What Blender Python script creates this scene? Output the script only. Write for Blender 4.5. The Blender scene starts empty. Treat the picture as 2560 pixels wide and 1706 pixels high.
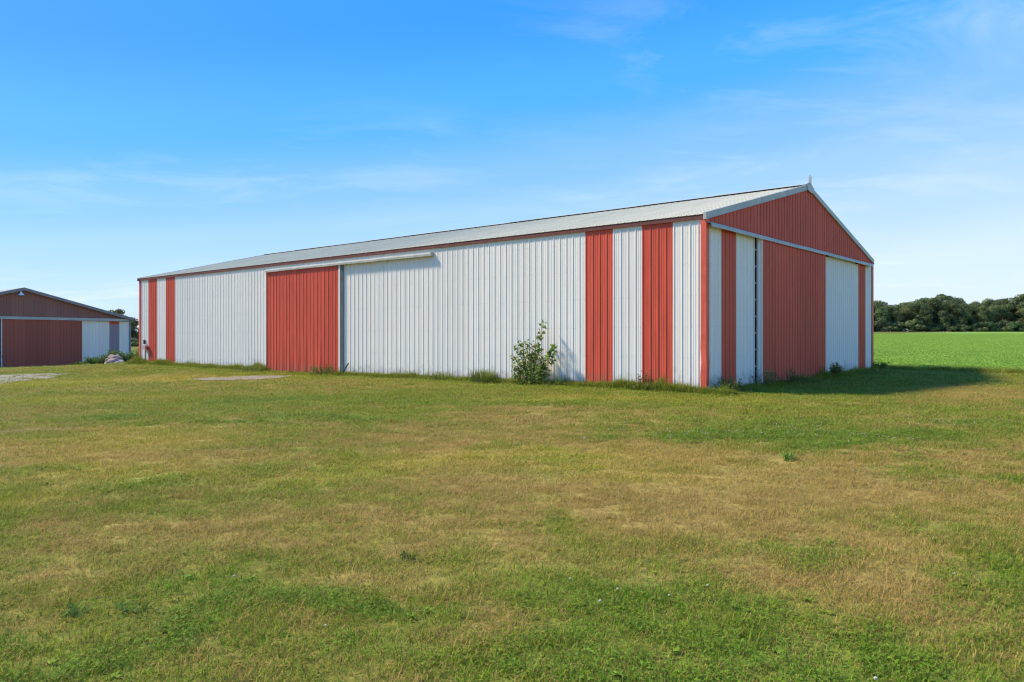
import bpy, bmesh, math, random
import numpy as np
from mathutils import Vector, Matrix, noise as mnoise
R = math.radians
random.seed(7); rng = np.random.default_rng(7)
sc = bpy.context.scene
C = sc.collection

# ------------------------------------------------------------------ camera
F_PX, YH, CAM_H = 1935.3, 854.2, 1.2165          # focal length and horizon in photo pixels, height over the barn sill
cam_d = bpy.data.cameras.new('camera'); cam = bpy.data.objects.new('camera', cam_d); C.objects.link(cam)
cam.location = (0, 0, CAM_H); cam.rotation_euler = (R(90), 0, 0)
cam_d.sensor_width = 36; cam_d.lens = F_PX / 2560 * 36
cam_d.shift_y = 1.2 / 2560
cam_d.clip_start = 0.1; cam_d.clip_end = 6000
sc.camera = cam

# ------------------------------------------------------------------ light
SUN = Vector((-0.870, 0.208, 1.0)).normalized()
EL = math.asin(SUN.z); AZ = math.atan2(SUN.x, SUN.y)
sd = bpy.data.lights.new('sun', 'SUN'); sd.energy = 3.1; sd.angle = R(6); sd.color = (1, .89, .70)
sun = bpy.data.objects.new('sun', sd); C.objects.link(sun)
sun.rotation_euler = SUN.to_track_quat('Z', 'Y').to_euler(); sun.location = (-30, 0, 40)
w = bpy.data.worlds.new('World'); sc.world = w; w.use_nodes = True
nt = w.node_tree; nt.nodes.clear()
def N(t, nt, **kw):
    n = nt.nodes.new(t)
    for k, v in kw.items(): setattr(n, k, v)
    return n
wo = N('ShaderNodeOutputWorld', nt); bg = N('ShaderNodeBackground', nt)
sky = N('ShaderNodeTexSky', nt, sky_type='NISHITA'); sky.sun_disc = False
sky.sun_elevation = EL; sky.sun_rotation = AZ; sky.altitude = 200; sky.air_density = 1.0; sky.dust_density = 1.2; sky.ozone_density = 2.5
SKY_STRENGTH = .15
bg.inputs['Strength'].default_value = SKY_STRENGTH
# thin cirrus over the blue
tc = N('ShaderNodeTexCoord', nt); sep = N('ShaderNodeSeparateXYZ', nt); nt.links.new(tc.outputs['Generated'], sep.inputs[0])
zz = N('ShaderNodeMath', nt, operation='MAXIMUM'); nt.links.new(sep.outputs['Z'], zz.inputs[0]); zz.inputs[1].default_value = 0.0
za = N('ShaderNodeMath', nt, operation='ADD'); nt.links.new(zz.outputs[0], za.inputs[0]); za.inputs[1].default_value = .12
dx = N('ShaderNodeMath', nt, operation='DIVIDE'); nt.links.new(sep.outputs['X'], dx.inputs[0]); nt.links.new(za.outputs[0], dx.inputs[1])
dy = N('ShaderNodeMath', nt, operation='DIVIDE'); nt.links.new(sep.outputs['Y'], dy.inputs[0]); nt.links.new(za.outputs[0], dy.inputs[1])
cb = N('ShaderNodeCombineXYZ', nt); nt.links.new(dx.outputs[0], cb.inputs[0]); nt.links.new(dy.outputs[0], cb.inputs[1])
mp = N('ShaderNodeMapping', nt); nt.links.new(cb.outputs[0], mp.inputs[0])
mp.inputs['Rotation'].default_value = (0, 0, R(-20)); mp.inputs['Scale'].default_value = (.8, 1.3, 1); mp.inputs['Location'].default_value = (1.9, 6.3, 0)
n1 = N('ShaderNodeTexNoise', nt); n1.inputs['Scale'].default_value = 2.0; n1.inputs['Detail'].default_value = 9; n1.inputs['Roughness'].default_value = .62; n1.inputs['Distortion'].default_value = .5
nt.links.new(mp.outputs[0], n1.inputs['Vector'])
n2 = N('ShaderNodeTexNoise', nt); n2.inputs['Scale'].default_value = .42; n2.inputs['Detail'].default_value = 2
nt.links.new(mp.outputs[0], n2.inputs['Vector'])
m1 = N('ShaderNodeMapRange', nt); nt.links.new(n1.outputs['Fac'], m1.inputs['Value']); m1.inputs['From Min'].default_value = .47; m1.inputs['From Max'].default_value = .72
m2 = N('ShaderNodeMapRange', nt); nt.links.new(n2.outputs['Fac'], m2.inputs['Value']); m2.inputs['From Min'].default_value = .48; m2.inputs['From Max'].default_value = .66
mm = N('ShaderNodeMath', nt, operation='MULTIPLY'); nt.links.new(m1.outputs[0], mm.inputs[0]); nt.links.new(m2.outputs[0], mm.inputs[1])
mk = N('ShaderNodeMath', nt, operation='MULTIPLY'); nt.links.new(mm.outputs[0], mk.inputs[0]); mk.inputs[1].default_value = .36
# the photograph's deep azure runs smoothly from a pale horizon upward, lightened above the view to add fill, a little paler towards +X: one smooth law over the whole dome,
# laid over the Nishita sky
ex = N('ShaderNodeMath', nt, operation='MULTIPLY_ADD'); nt.links.new(sep.outputs['X'], ex.inputs[0]); ex.inputs[1].default_value = -.125; nt.links.new(sep.outputs['Z'], ex.inputs[2])
er = N('ShaderNodeMapRange', nt); nt.links.new(ex.outputs[0], er.inputs['Value']); er.inputs['From Min'].default_value = -.1; er.inputs['From Max'].default_value = 1.1
ramp = N('ShaderNodeValToRGB', nt); ramp.color_ramp.interpolation = 'EASE'
def s2l(c): return tuple((v / 255 / 12.92 if v / 255 <= .04045 else ((v / 255 + .055) / 1.055) ** 2.4) for v in c)
stops = ((-.1, (224, 236, 247)), (.03, (209, 229, 247)), (.10, (182, 215, 249)), (.166, (154, 202, 252)), (.205, (126, 189, 252)), (.29, (56, 170, 255)), (.40, (0, 148, 255)), (.62, (20, 152, 250)), (1.1, (56, 152, 246)))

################

Extract every line of the data exactly; pictures stay out.

- Full output
What Blender Python script creates this scene? Output the script only. Write for Blender 4.5. The Blender scene starts empty. Treat the picture as 2560 pixels wide and 1706 pixels high.
import bpy, bmesh, math, random
import numpy as np
from mathutils import Vector, Matrix, noise as mnoise
R = math.radians
random.seed(7); rng = np.random.default_rng(7)
sc = bpy.context.scene
C = sc.collection

# ------------------------------------------------------------------ camera
F_PX, YH, CAM_H = 1935.3, 854.2, 1.2165          # focal length and horizon in photo pixels, height over the barn sill
cam_d = bpy.data.cameras.new('camera'); cam = bpy.data.objects.new('camera', cam_d); C.objects.link(cam)
cam.location = (0, 0, CAM_H); cam.rotation_euler = (R(90), 0, 0)
cam_d.sensor_width = 36; cam_d.lens = F_PX / 2560 * 36
cam_d.shift_y = 1.2 / 2560
cam_d.clip_start = 0.1; cam_d.clip_end = 6000
sc.camera = cam

# ------------------------------------------------------------------ light
SUN = Vector((-0.870, 0.208, 1.0)).normalized()
EL = math.asin(SUN.z); AZ = math.atan2(SUN.x, SUN.y)
sd = bpy.data.lights.new('sun', 'SUN'); sd.energy = 3.1; sd.angle = R(6); sd.color = (1, .89, .70)
sun = bpy.data.objects.new('sun', sd); C.objects.link(sun)
sun.rotation_euler = SUN.to_track_quat('Z', 'Y').to_euler(); sun.location = (-30, 0, 40)
w = bpy.data.worlds.new('World'); sc.world = w; w.use_nodes = True
nt = w.node_tree; nt.nodes.clear()
def N(t, nt, **kw):
    n = nt.nodes.new(t)
    for k, v in kw.items(): setattr(n, k, v)
    return n
wo = N('ShaderNodeOutputWorld', nt); bg = N('ShaderNodeBackground', nt)
sky = N('ShaderNodeTexSky', nt, sky_type='NISHITA'); sky.sun_disc = False
sky.sun_elevation = EL; sky.sun_rotation = AZ; sky.altitude = 200; sky.air_density = 1.0; sky.dust_density = 1.2; sky.ozone_density = 2.5
SKY_STRENGTH = .15
bg.inputs['Strength'].default_value = SKY_STRENGTH
# thin cirrus over the blue
tc = N('ShaderNodeTexCoord', nt); sep = N('ShaderNodeSeparateXYZ', nt); nt.links.new(tc.outputs['Generated'], sep.inputs[0])
zz = N('ShaderNodeMath', nt, operation='MAXIMUM'); nt.links.new(sep.outputs['Z'], zz.inputs[0]); zz.inputs[1].default_value = 0.0
za = N('ShaderNodeMath', nt, operation='ADD'); nt.links.new(zz.outputs[0], za.inputs[0]); za.inputs[1].default_value = .12
dx = N('ShaderNodeMath', nt, operation='DIVIDE'); nt.links.new(sep.outputs['X'], dx.inputs[0]); nt.links.new(za.outputs[0], dx.inputs[1])
dy = N('ShaderNodeMath', nt, operation='DIVIDE'); nt.links.new(sep.outputs['Y'], dy.inputs[0]); nt.links.new(za.outputs[0], dy.inputs[1])
cb = N('ShaderNodeCombineXYZ', nt); nt.links.new(dx.outputs[0], cb.inputs[0]); nt.links.new(dy.outputs[0], cb.inputs[1])
mp = N('ShaderNodeMapping', nt); nt.links.new(cb.outputs[0], mp.inputs[0])
mp.inputs['Rotation'].default_value = (0, 0, R(-20)); mp.inputs['Scale'].default_value = (.8, 1.3, 1); mp.inputs['Location'].default_value = (1.9, 6.3, 0)
n1 = N('ShaderNodeTexNoise', nt); n1.inputs['Scale'].default_value = 2.0; n1.inputs['Detail'].default_value = 9; n1.inputs['Roughness'].default_value = .62; n1.inputs['Distortion'].default_value = .5
nt.links.new(mp.outputs[0], n1.inputs['Vector'])
n2 = N('ShaderNodeTexNoise', nt); n2.inputs['Scale'].default_value = .42; n2.inputs['Detail'].default_value = 2
nt.links.new(mp.outputs[0], n2.inputs['Vector'])
m1 = N('ShaderNodeMapRange', nt); nt.links.new(n1.outputs['Fac'], m1.inputs['Value']); m1.inputs['From Min'].default_value = .47; m1.inputs['From Max'].default_value = .72
m2 = N('ShaderNodeMapRange', nt); nt.links.new(n2.outputs['Fac'], m2.inputs['Value']); m2.inputs['From Min'].default_value = .48; m2.inputs['From Max'].default_value = .66
mm = N('ShaderNodeMath', nt, operation='MULTIPLY'); nt.links.new(m1.outputs[0], mm.inputs[0]); nt.links.new(m2.outputs[0], mm.inputs[1])
mk = N('ShaderNodeMath', nt, operation='MULTIPLY'); nt.links.new(mm.outputs[0], mk.inputs[0]); mk.inputs[1].default_value = .36
# the photograph's deep azure runs smoothly from a pale horizon upward, lightened above the view to add fill, a little paler towards +X: one smooth law over the whole dome,
# laid over the Nishita sky
ex = N('ShaderNodeMath', nt, operation='MULTIPLY_ADD'); nt.links.new(sep.outputs['X'], ex.inputs[0]); ex.inputs[1].default_value = -.125; nt.links.new(sep.outputs['Z'], ex.inputs[2])
er = N('ShaderNodeMapRange', nt); nt.links.new(ex.outputs[0], er.inputs['Value']); er.inputs['From Min'].default_value = -.1; er.inputs['From Max'].default_value = 1.1
ramp = N('ShaderNodeValToRGB', nt); ramp.color_ramp.interpolation = 'EASE'
def s2l(c): return tuple((v / 255 / 12.92 if v / 255 <= .04045 else ((v / 255 + .055) / 1.055) ** 2.4) for v in c)
stops = ((-.1, (224, 236, 247)), (.03, (209, 229, 247)), (.10, (182, 215, 249)), (.166, (154, 202, 252)), (.205, (126, 189, 252)), (.29, (56, 170, 255)), (.40, (0, 148, 255)), (.62, (20, 152, 250)), (1.1, (56, 152, 246)))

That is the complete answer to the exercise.